DATASET EXCERPT >>

━━━━

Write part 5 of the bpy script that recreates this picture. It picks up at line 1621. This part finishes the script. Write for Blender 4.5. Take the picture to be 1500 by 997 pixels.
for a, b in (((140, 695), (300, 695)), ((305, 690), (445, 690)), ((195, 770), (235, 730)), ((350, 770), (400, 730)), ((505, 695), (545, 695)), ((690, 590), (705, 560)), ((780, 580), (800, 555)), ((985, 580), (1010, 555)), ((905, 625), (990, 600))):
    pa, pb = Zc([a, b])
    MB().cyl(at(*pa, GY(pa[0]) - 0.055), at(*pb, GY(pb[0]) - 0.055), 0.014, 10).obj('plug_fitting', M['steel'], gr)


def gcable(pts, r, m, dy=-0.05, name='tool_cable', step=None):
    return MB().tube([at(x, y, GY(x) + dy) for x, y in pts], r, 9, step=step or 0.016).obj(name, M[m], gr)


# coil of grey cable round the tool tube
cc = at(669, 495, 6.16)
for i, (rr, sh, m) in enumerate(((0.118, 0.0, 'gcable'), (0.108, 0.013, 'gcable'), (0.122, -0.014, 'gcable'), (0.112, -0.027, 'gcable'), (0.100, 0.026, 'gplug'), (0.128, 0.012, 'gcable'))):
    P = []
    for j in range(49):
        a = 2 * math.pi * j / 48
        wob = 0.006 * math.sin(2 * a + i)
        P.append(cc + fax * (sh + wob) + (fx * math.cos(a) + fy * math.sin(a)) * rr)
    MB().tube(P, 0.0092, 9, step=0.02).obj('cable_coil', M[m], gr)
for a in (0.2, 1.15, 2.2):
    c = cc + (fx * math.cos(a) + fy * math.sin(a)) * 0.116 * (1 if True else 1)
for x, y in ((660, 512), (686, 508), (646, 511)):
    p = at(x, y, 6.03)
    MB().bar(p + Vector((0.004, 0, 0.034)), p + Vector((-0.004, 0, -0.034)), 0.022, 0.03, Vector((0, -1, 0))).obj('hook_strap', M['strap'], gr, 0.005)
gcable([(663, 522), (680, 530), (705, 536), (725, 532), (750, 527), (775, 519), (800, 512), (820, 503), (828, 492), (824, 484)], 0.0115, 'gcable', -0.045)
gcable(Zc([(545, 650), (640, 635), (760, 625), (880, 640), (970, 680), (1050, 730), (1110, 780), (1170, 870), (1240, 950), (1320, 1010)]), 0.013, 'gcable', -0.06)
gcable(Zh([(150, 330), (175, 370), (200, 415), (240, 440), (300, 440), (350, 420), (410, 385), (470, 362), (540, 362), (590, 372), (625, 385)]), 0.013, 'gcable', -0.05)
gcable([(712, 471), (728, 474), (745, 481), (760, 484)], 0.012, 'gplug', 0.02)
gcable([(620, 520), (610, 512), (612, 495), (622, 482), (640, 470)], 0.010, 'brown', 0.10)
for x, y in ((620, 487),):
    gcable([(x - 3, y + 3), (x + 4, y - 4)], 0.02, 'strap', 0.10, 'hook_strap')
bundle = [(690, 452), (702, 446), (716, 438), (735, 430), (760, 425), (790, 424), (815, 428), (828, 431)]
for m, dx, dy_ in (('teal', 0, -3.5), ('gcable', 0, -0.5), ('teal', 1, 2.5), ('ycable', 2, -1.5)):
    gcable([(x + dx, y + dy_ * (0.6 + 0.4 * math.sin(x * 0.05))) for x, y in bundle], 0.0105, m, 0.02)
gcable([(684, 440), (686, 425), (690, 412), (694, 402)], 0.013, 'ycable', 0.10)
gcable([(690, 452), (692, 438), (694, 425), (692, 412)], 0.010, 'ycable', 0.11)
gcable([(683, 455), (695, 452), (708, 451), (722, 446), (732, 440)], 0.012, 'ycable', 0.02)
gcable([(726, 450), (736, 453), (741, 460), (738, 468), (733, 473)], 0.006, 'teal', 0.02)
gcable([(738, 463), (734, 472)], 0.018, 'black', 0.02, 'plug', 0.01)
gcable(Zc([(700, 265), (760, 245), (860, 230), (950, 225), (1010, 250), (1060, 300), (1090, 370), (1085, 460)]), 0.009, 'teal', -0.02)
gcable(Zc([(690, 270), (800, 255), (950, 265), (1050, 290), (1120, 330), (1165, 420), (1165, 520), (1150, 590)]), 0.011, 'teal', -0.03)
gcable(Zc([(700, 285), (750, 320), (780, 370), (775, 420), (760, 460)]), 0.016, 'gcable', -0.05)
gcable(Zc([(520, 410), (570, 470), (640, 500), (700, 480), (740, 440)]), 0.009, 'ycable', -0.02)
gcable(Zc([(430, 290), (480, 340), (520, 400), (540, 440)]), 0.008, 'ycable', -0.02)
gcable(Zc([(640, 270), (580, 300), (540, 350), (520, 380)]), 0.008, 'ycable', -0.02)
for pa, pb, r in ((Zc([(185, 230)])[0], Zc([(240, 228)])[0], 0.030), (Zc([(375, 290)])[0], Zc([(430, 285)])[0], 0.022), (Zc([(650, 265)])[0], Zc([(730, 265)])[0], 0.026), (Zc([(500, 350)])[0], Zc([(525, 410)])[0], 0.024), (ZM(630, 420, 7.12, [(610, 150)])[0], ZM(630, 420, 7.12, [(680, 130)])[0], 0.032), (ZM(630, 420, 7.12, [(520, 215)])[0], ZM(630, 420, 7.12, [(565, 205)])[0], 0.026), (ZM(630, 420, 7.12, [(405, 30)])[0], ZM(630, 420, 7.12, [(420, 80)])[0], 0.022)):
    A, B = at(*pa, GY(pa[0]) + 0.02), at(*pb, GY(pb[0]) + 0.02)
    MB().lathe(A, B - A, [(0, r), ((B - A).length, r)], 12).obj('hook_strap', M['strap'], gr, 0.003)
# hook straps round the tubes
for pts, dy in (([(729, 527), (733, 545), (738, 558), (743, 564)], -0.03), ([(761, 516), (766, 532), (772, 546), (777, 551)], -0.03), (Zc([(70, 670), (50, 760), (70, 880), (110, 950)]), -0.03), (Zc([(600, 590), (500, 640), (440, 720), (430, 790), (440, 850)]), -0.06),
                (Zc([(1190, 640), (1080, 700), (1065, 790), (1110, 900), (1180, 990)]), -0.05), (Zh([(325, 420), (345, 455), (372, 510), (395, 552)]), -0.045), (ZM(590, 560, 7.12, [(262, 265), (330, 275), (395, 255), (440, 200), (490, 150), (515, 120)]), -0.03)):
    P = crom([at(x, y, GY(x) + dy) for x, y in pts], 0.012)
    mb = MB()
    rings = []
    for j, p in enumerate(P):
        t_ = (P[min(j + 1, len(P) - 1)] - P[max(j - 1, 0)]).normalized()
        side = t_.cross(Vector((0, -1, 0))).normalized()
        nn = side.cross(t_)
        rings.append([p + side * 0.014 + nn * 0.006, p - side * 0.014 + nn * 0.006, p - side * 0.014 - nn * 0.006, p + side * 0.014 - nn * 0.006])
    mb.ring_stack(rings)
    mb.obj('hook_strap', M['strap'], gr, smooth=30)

━━━━

STATED GOAL >>
Please print exactly what appears from the first line of the data through the line with "return MB().tube([at(x, y, GY(x)", including both of those lines and nothing past them.

FULL ANSWER >>
Write part 5 of the bpy script that recreates this picture. It picks up at line 1621. This part finishes the script. Write for Blender 4.5. Take the picture to be 1500 by 997 pixels.
for a, b in (((140, 695), (300, 695)), ((305, 690), (445, 690)), ((195, 770), (235, 730)), ((350, 770), (400, 730)), ((505, 695), (545, 695)), ((690, 590), (705, 560)), ((780, 580), (800, 555)), ((985, 580), (1010, 555)), ((905, 625), (990, 600))):
    pa, pb = Zc([a, b])
    MB().cyl(at(*pa, GY(pa[0]) - 0.055), at(*pb, GY(pb[0]) - 0.055), 0.014, 10).obj('plug_fitting', M['steel'], gr)


def gcable(pts, r, m, dy=-0.05, name='tool_cable', step=None):
    return MB().tube([at(x, y, GY(x) + dy) for x, y in pts], r, 9, step=step or 0.016).obj(name, M[m], gr)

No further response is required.